As you’ve probably noticed, different authors use different definitions based on how they plan to present topics later in their texts. So, the same concept seems to have different definitions. A definition in one book is a theorem in another. Students should be aware of this; looking at different definitions and related theorems about the same idea helps their mathematical education.
Here is a thought on exploring how concepts may be defined and learning about concavity are the same time.
Start by drawing the 4 shapes of (non-linear) graphs (See Concepts Related to Graphs and The Shapes of a Graph.)
- Increasing, concave up
- Increasing concave down
- Decreasing concave up
- Decreasing concave down
Look at the sine or cosine graphs which show all four and the tangent graph that shows only two. Look at other functions as well and identify which parts (intervals) exhibit each shape.
Next, challenge the students, in groups, individually, in class, or for homework to find analytic ways to say what concavity is or to identify it from equations. If they need hints suggest they look at derivatives (first and second) and tangent lines. Don’t limit them – explain that there are other ways. They should try to find several ways.
Hopefully, they will come up with some of these. (I have purposely listed these in a rough preliminary form. That’s how math is done – get an idea and then develop and formalize it)

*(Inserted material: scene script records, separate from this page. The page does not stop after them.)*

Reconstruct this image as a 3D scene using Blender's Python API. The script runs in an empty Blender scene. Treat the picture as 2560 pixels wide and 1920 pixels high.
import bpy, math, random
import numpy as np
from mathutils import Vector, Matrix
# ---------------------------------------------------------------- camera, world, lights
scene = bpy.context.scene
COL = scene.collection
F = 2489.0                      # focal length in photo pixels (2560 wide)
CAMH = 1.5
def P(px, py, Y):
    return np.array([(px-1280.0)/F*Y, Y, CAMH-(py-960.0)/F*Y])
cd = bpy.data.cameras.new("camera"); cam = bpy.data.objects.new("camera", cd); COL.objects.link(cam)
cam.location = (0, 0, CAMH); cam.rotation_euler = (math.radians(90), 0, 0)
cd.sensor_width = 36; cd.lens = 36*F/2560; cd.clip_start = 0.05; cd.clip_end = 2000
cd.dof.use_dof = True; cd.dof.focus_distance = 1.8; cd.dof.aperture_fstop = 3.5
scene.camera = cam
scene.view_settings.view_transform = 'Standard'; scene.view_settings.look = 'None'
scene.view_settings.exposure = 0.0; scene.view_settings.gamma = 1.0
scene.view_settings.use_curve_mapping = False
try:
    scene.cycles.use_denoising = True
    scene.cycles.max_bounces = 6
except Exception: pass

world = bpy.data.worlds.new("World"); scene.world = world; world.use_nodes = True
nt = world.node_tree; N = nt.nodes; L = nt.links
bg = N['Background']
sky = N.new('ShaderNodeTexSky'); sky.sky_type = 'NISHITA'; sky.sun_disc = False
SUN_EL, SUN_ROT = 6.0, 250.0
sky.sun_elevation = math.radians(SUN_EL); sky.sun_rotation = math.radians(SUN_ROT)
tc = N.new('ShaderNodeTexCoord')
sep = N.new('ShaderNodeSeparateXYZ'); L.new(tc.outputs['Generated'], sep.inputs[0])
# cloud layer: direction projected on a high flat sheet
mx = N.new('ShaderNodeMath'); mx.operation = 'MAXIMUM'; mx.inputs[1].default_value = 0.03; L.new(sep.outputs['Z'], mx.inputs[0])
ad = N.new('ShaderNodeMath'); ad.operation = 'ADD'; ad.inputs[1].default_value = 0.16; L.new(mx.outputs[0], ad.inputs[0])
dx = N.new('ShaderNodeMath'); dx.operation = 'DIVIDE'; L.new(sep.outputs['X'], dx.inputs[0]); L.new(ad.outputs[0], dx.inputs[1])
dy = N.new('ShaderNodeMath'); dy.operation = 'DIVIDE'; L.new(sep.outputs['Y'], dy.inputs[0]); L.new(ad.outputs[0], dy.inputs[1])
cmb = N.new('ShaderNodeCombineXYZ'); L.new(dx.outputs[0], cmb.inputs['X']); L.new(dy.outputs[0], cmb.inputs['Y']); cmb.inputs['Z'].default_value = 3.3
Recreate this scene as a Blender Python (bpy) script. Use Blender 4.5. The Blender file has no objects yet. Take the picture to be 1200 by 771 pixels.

A function is concave up (down) when:
- The slope (derivative) is increasing (decreasing)
- The second derivative is positive (negative).
- The tangent line lies below (above) the graph
- All (any, every) segments joining points in the interval lie above (below) the graph.
- Others ???
Finally, clean these up. Help the students:
- State them as “if, then” or “if, and only if” statements giving the hypotheses for each.
- Consider how one can be used to imply the others – in either direction.
- Determine which implies the inclusion of endpoints (1 and maybe 3).
- Discuss which the class thinks would make the best definition, and which should become theorems.
- Taking whichever definition your book uses, show how the others can be proved.